El golpe llegó cuando hacía falta; meses antes de la victoria del PSOE en unas elecciones generales y no porque Felipe González fuera a chocar con la élite blanqueada, sino porque había que sujetar a los sujetos, asegurarse de que la victoria electoral de un partido clandestino en la dictadura no sacara a la calle a la gente para festejar una ruptura. Ahí operaba la memoria de abril de 1931, cuando la ciudadanía salió a la calle para celebrar el resultado de unas elecciones municipales y acabó por construir una república.

En este 35 aniversario del Golpe hemos vuelto a oír en las emisoras de radio relatos asustados y asustadores, que regresan en este momento de incertidumbre política, reclamando el mismo orden para el que nacieron, la misma estrechez democrática, el mandato de no significarse, de no politizarse.
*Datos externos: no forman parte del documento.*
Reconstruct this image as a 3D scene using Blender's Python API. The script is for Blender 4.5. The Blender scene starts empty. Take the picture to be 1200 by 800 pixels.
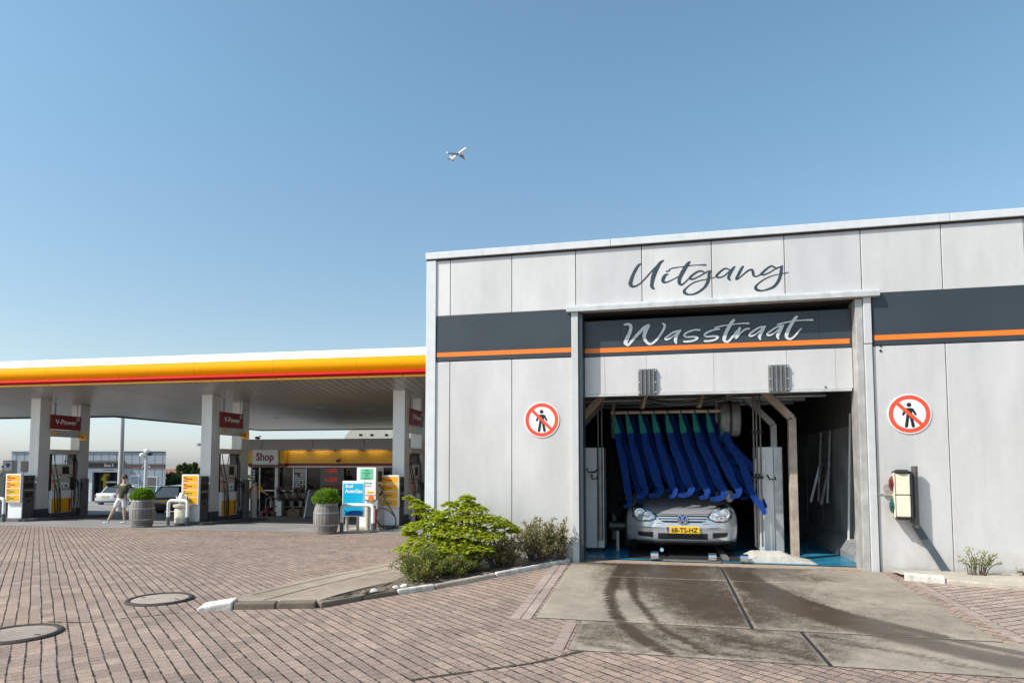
import bpy, bmesh, math, random
from mathutils import Vector, Matrix
random.seed(7)
R = math.radians
scene = bpy.context.scene
COL = scene.collection
# ------------------------------------------------------------------ basics
class MB:
    """collects shapes for ONE mesh object"""
    def __init__(s): s.v=[]; s.f=[]; s.m=[]
    def add(s, vs, fs, m=0):
        o=len(s.v); s.v+= [tuple(p) for p in vs]
        for f in fs: s.f.append(tuple(i+o for i in f)); s.m.append(m)
    def box(s,x0,x1,y0,y1,z0,z1,m=0):
        s.add([(x0,y0,z0),(x1,y0,z0),(x1,y1,z0),(x0,y1,z0),(x0,y0,z1),(x1,y0,z1),(x1,y1,z1),(x0,y1,z1)],
              [(0,3,2,1),(4,5,6,7),(0,1,5,4),(1,2,6,5),(2,3,7,6),(3,0,4,7)],m)
    def beam(s,p0,p1,w,h,m=0,up=(0,0,1)):
        p0=Vector(p0);p1=Vector(p1);d=(p1-p0).normalized();u=Vector(up)
        if abs(d.dot(u))>.98:u=Vector((0,1,0))
        a=d.cross(u).normalized()*w/2;b=a.cross(d).normalized()*h/2
        vs=[p+i*a+j*b for p in(p0,p1) for i,j in((-1,-1),(1,-1),(1,1),(-1,1))]
        s.add(vs,[(3,2,1,0),(4,5,6,7),(0,1,5,4),(1,2,6,5),(2,3,7,6),(3,0,4,7)],m)
    def tube(s,pts,r,n=8,m=0,caps=True):
        pts=[Vector(p) for p in pts];k=len(pts)
        rr=r if isinstance(r,(list,tuple)) else [r]*k
        vs=[];prev=None
        for i,p in enumerate(pts):
            d=(pts[min(i+1,k-1)]-pts[max(i-1,0)])
            d=d.normalized() if d.length>1e-9 else Vector((0,0,1))
            if prev is None:
                u=Vector((0,0,1)) if abs(d.z)<.9 else Vector((1,0,0))
                a=d.cross(u).normalized()
            else:
                a=prev-d*prev.dot(d)
                a=a.normalized() if a.length>1e-6 else d.orthogonal().normalized()
            prev=a;b=d.cross(a)
            for j in range(n):
                t=2*math.pi*j/n
                vs.append(p+(a*math.cos(t)+b*math.sin(t))*rr[i])
        fs=[]
        for i in range(k-1):
            for j in range(n):
                fs.append((i*n+j,i*n+(j+1)%n,(i+1)*n+(j+1)%n,(i+1)*n+j))
        if caps: fs.append(tuple(range(n-1,-1,-1)));fs.append(tuple((k-1)*n+j for j in range(n)))
        s.add(vs,fs,m)
    def cyl(s,p0,p1,r0,r1=None,n=16,m=0): s.tube([p0,p1],[r0,r0 if r1 is None else r1],n,m)
    def lathe(s,prof,n=24,c=(0,0,0),m=0,axis='z'):
        vs=[]
        for r,z in prof:
            for j in range(n):
                t=2*math.pi*j/n;x,y=r*math.cos(t),r*math.sin(t)
                q=(x,y,z) if axis=='z' else ((z,x,y) if axis=='x' else (x,z,y))
                vs.append((c[0]+q[0],c[1]+q[1],c[2]+q[2]))
        fs=[]
        for i in range(len(prof)-1):
            for j in range(n): fs.append((i*n+j,i*n+(j+1)%n,(i+1)*n+(j+1)%n,(i+1)*n+j))
        fs.append(tuple(range(n-1,-1,-1)));fs.append(tuple((len(prof)-1)*n+j for j in range(n)))
        s.add(vs,fs,m)
    def prism(s,poly,y0,y1,m=0,axis='y'):
        """poly of (x,z) extruded along y  (axis 'x': poly of (y,z) extruded along x; 'z': (x,y) along z)"""
        k=len(poly)
        def q(a,b,t): return (a,t,b) if axis=='y' else ((t,a,b) if axis=='x' else (a,b,t))
        vs=[q(a,b,y0) for a,b in poly]+[q(a,b,y1) for a,b in poly]
        fs=[tuple(range(k)),tuple(range(2*k-1,k-1,-1))]+[(i,i+k,(i+1)%k+k,(i+1)%k) for i in range(k)]
        s.add(vs,fs,m)
    def grid(s,P,m=0,closed_u=False):
        nr=len(P);nc=len(P[0]);vs=[p for r in P for p in r];fs=[]
        for i in range(nr-1):
            for j in range(nc-1): fs.append((i*nc+j,i*nc+j+1,(i+1)*nc+j+1,(i+1)*nc+j))
            if closed_u: fs.append((i*nc+nc-1,i*nc,(i+1)*nc,(i+1)*nc+nc-1))
        s.add(vs,fs,m)
    def build(s,name,mats,parent=None,loc=None,rot=None,smooth=None,bevel=0,fix=True):
        me=bpy.data.meshes.new(name)
        me.from_pydata(s.v,[],s.f)
        if not isinstance(mats,(list,tuple)): mats=[mats]
        for mm in mats: me.materials.append(mm)
        if len(mats)>1: me.polygons.foreach_set('material_index',s.m)
        if fix:
            b=bmesh.new();b.from_mesh(me);bmesh.ops.recalc_face_normals(b,faces=b.faces);b.to_mesh(me);b.free()
        if smooth is not None:
            me.shade_smooth()
            if smooth<180: me.set_sharp_from_angle(angle=R(smooth))
        me.update()
        o=bpy.data.objects.new(name,me);COL.objects.link(o)
        if parent: o.parent=parent
        if loc: o.location=loc
        if rot: o.rotation_euler=rot
        if bevel:
            md=o.modifiers.new('bevel','BEVEL');md.width=bevel;md.segments=2;md.limit_method='ANGLE';md.angle_limit=R(40)
        return o
def tag(o,label,cat,group=None):
    o['label']=label;o['category']=cat
    if group:o['group']=group
    return o
def thing(name,label,cat,loc=(0,0,0),rz=0,group=None):
    o=bpy.data.objects.new(name,None);COL.objects.link(o);o.location=loc;o.rotation_euler=(0,0,rz)
    o.empty_display_size=.2
    return tag(o,label,cat,group)
def struct(o,kind='structure'): o['kind']=kind;return o
def dup(root,loc,rz,label,group=None):
    kids={}
    for c in bpy.data.objects: kids.setdefault(c.parent,[]).append(c)
    def cp(o,par):
        c=o.copy();COL.objects.link(c);c.parent=par
        for k in kids.get(o,[]): cp(k,c)
        return c
    r=cp(root,None);r.location=loc;r.rotation_euler=(0,0,rz);r['label']=label
    if group:r['group']=group
    return r
def lerp(a,b,t): return a+(b-a)*t
def interp(tab,x):
    if x<=tab[0][0]: return tab[0][1]
    for (a,b),(c,d) in zip(tab,tab[1:]):
        if x<=c: return lerp(b,d,(x-a)/(c-a))
    return tab[-1][1]
def sst(a,b,x):
    t=min(1,max(0,(x-a)/(b-a)));return t*t*(3-2*t)
def smoothline(pts,k=6):
    """Catmull-Rom through tuples of any size"""
    out=[];n=len(pts)
    for i in range(n-1):
        p0=pts[max(i-1,0)];p1=pts[i];p2=pts[i+1];p3=pts[min(i+2,n-1)]
        for j in range(k):
            t=j/k
            out.append(tuple(.5*((2*b)+(-a+c)*t+(2*a-5*b+4*c-d)*t*t+(-a+3*b-3*c+d)*t**3) for a,b,c,d in zip(p0,p1,p2,p3)))
    out.append(tuple(pts[-1]));return out
# ------------------------------------------------------------------ materials
class NT:
    def __init__(s,name):
        s.mat=bpy.data.materials.new(name);s.mat.use_nodes=True;s.t=s.mat.node_tree;s.b=s.t.nodes['Principled BSDF']
    def n(s,typ,props=None,**inp):
        nd=s.t.nodes.new('ShaderNode'+typ)
        for k,v in (props or {}).items(): setattr(nd,k,v)
        for k,v in inp.items(): s.set(nd,k,v)
        return nd
    def set(s,nd,k,v):
        sock=nd.inputs[int(k[1:])] if k[0]=='i' and k[1:].isdigit() else nd.inputs[k.replace('_',' ')]
        if isinstance(v,bpy.types.NodeSocket): s.t.links.new(v,sock)
        else:
            if hasattr(sock.default_value,'__len__') and not hasattr(v,'__len__'): v=[v]*len(sock.default_value)
            if hasattr(v,'__len__') and len(v)==3 and len(sock.default_value)==4: v=(*v,1)
            sock.default_value=v
    def pos(s): return s.n('NewGeometry').outputs['Position']
    def obj(s): return s.n('TexCoord').outputs['Object']
    def noise(s,vec,scale,detail=4,rough=.55):
        return s.n('TexNoise',Vector=vec,Scale=scale,Detail=detail,Roughness=rough).outputs['Fac']
    def ramp(s,fac,stops):
        nd=s.n('ValToRGB');s.t.links.new(fac,nd.inputs[0]);e=nd.color_ramp.elements
        while len(e)<len(stops): e.new(.5)
        for el,(p,c) in zip(e,stops):
            el.position=p;el.color=(*c,1) if len(c)==3 else c
        return nd.outputs['Color']
    def mix(s,fac,a,b,mode='MIX'):
        nd=s.n('MixRGB',{'blend_type':mode});s.set(nd,'i0',fac);s.set(nd,'i1',a);s.set(nd,'i2',b);return nd.outputs[0]
    def math(s,op,a,b=0.,c=0.,clamp=False):
        nd=s.n('Math',{'operation':op,'use_clamp':clamp});s.set(nd,'i0',a);s.set(nd,'i1',b)
        s.set(nd,'i2',c);return nd.outputs[0]
    def map(s,vec,rot=(0,0,0),scale=(1,1,1),loc=(0,0,0)):
        return s.n('Mapping',Vector=vec,Rotation=rot,Scale=scale,Location=loc).outputs[0]
    def bump(s,h,dist,strength=1.):
        nd=s.n('Bump',Height=h,Distance=dist,Strength=strength);s.t.links.new(nd.outputs[0],s.b.inputs['Normal'])
    def out(s,**kw):
        for k,v in kw.items(): s.set(s.b,k,v)
        return s.mat
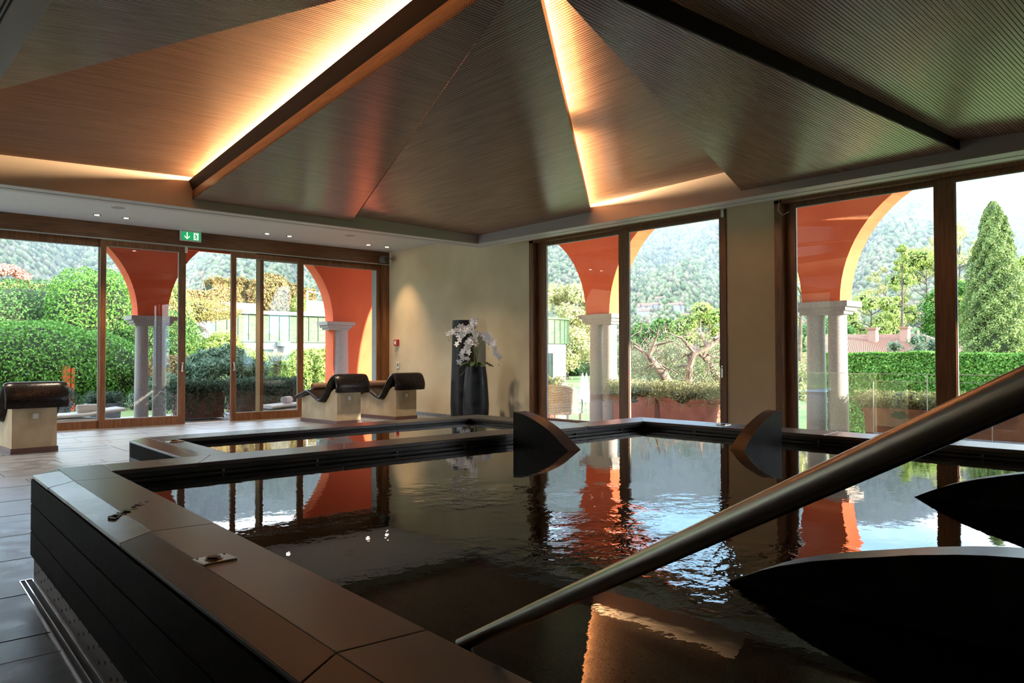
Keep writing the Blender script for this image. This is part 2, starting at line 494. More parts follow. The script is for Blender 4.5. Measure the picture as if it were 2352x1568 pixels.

La sombra de ese susto todavía está presente. Opera en nuestra política en beneficio de quienes no asustaron, de quienes lo fabricaron, de quienes lo produjeron, extendieron o propagaron; aquellos grupos de franquistas para los que la transición fue una enorme puerta giratoria que los mantuvo bien colocados en democracia.

Frente a eso hay sectores sociales, culturales y políticos que reclaman una democracia amplia y profunda, en la que se mueva todo el mundo, una democracia que necesitamos; y que, si no la hay, “sin duda la habrá”. Para que eso ocurra tenemos que acabar con esos fantasmas, con ese miedo que ha hecho coincidir en el mismo camino a los grandes intereses económicos y a la ciudadanía que no se ha atrevido a pensar que más allá del finisterre de nuestra democracia hay un nuevo mundo democrático por conocer.